During the eighties, the entire Eastern Block expressed dissatisfaction with the economic and the political state of affairs, especially in countries experiencing worse economic situations.Everything started in Poland with the movement called Solidarity, which won the free elections in 1989. A similar wave started in Hungary, Romania and East Germany. Czechoslovakia then maintained a steady economic situation.
However, at the turn of 1988 and 1989, some anti-government demonstrations were organised, which was a start, even though repressed by the Police. Even Václav Havel was arrested during the so-called Palach's Week (demonstration on the occasion of Jan Palach's death). A student assembly had been planned on November 17th 1989, in order to honor the memory of Jan Opletal (murdered by Nazis in 1939). The state security forces had forbidden the originally planned march into the centre of the city, but they allowed the ongoing demonstration after the organizers turned towards Vyšehrad. In the evening, after the official end of the event, part of the demonstrators marched towards the Charles Square and then towards the National Theatre. In Národní Street, they were finally stopped by two units of the SWAT Police Forces. The demonstrators continued peacefully the nonviolent demonstration with the slogan "We Have Bare Hands" and the girls were even putting flowers on the shields of the SWAT team members. But then the SWAT started to beat down the demonstrators. They had nowhere to back off and chaos followed. Within an hour, the demonstration

was brutally repressed, many participants were injured, and some were even arrested.

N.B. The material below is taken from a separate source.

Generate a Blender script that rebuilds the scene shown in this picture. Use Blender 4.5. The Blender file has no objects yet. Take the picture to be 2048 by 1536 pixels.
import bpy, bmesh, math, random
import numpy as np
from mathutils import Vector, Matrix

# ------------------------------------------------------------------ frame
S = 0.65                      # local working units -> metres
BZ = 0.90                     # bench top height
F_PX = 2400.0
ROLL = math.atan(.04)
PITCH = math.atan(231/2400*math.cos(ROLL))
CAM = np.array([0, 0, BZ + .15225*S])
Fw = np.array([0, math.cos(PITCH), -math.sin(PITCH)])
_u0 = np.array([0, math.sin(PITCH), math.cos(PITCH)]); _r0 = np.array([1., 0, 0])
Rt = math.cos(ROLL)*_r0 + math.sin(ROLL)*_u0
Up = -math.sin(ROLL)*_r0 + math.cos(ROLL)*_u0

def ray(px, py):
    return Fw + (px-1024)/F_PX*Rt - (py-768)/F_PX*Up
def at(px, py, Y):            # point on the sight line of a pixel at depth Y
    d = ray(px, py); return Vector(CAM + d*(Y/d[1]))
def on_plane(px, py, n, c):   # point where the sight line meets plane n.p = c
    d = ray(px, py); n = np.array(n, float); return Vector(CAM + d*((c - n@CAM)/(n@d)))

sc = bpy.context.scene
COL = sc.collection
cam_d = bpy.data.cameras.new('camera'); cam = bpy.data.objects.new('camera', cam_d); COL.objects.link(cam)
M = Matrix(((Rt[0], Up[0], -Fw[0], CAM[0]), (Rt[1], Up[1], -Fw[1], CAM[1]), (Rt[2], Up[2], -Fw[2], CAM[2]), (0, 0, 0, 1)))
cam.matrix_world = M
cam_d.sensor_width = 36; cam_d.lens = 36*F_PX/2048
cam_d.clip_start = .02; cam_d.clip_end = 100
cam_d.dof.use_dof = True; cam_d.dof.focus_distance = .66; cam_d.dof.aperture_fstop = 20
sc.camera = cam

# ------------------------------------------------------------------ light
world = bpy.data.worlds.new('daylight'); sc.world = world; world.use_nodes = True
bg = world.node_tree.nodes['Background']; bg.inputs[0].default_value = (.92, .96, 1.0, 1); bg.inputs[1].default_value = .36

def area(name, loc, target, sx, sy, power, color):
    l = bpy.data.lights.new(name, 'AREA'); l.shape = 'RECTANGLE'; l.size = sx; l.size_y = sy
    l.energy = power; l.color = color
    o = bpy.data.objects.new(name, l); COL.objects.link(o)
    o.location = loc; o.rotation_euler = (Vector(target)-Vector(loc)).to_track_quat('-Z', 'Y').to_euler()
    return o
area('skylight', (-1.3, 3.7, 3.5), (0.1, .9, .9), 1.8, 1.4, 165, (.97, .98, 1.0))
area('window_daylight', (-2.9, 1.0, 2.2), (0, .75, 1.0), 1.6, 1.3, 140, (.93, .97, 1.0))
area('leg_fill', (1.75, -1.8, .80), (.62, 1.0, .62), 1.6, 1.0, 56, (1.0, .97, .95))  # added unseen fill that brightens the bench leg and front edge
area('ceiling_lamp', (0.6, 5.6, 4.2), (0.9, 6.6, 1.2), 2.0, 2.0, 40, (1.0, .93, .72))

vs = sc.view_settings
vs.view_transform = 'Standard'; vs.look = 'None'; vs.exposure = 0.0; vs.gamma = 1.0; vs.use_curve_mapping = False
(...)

It was in the news the day after and people started to express their disagreement. A general strike was planned. On November 19th 1989, the Civic Forum was formed, which formulated requirements concerning the resignation of the top government representatives and expressed support for the planned general strike.
Later the universities in Prague and the rest of Czechoslovakia followed the strike. Demonstrations spread nationwide. People did something that became symbolic and typical during demonstrations, they all clinked their keys. Václav Havel spoke publicly for the first time. The Communist leaders were thinking of deploying the Czechoslovak Army to stop the demonstrations but later changed their minds. On November 24th 1989, the entire Communist government led by Miloš Jakeš resigned. Three days later, the general strike began and the country came to a standstill. The borders to Western Europe were opened on December 4th 1989. On December 10th 1989, President Gustav Husák resigned and nominated the first non-Communist government since 1948. At the end of the year, Václav Havel was elected President unanimously and all strikes ended.
The Velvet Revolution brought democratization to the country, however, some problems arose. Political and economic changes in the country were unprepared and happened too fast. The Civic Forum was not ready to take over power. The subsequent transformation of the controlled economy into a market economy led to privatizations and restitutions which led to complications afterwards.
Nevertheless, the Velvet Revolution symbolises the end of an era, the end of power held by a single party and its name has become synonymous with nonviolent revolutions the world over.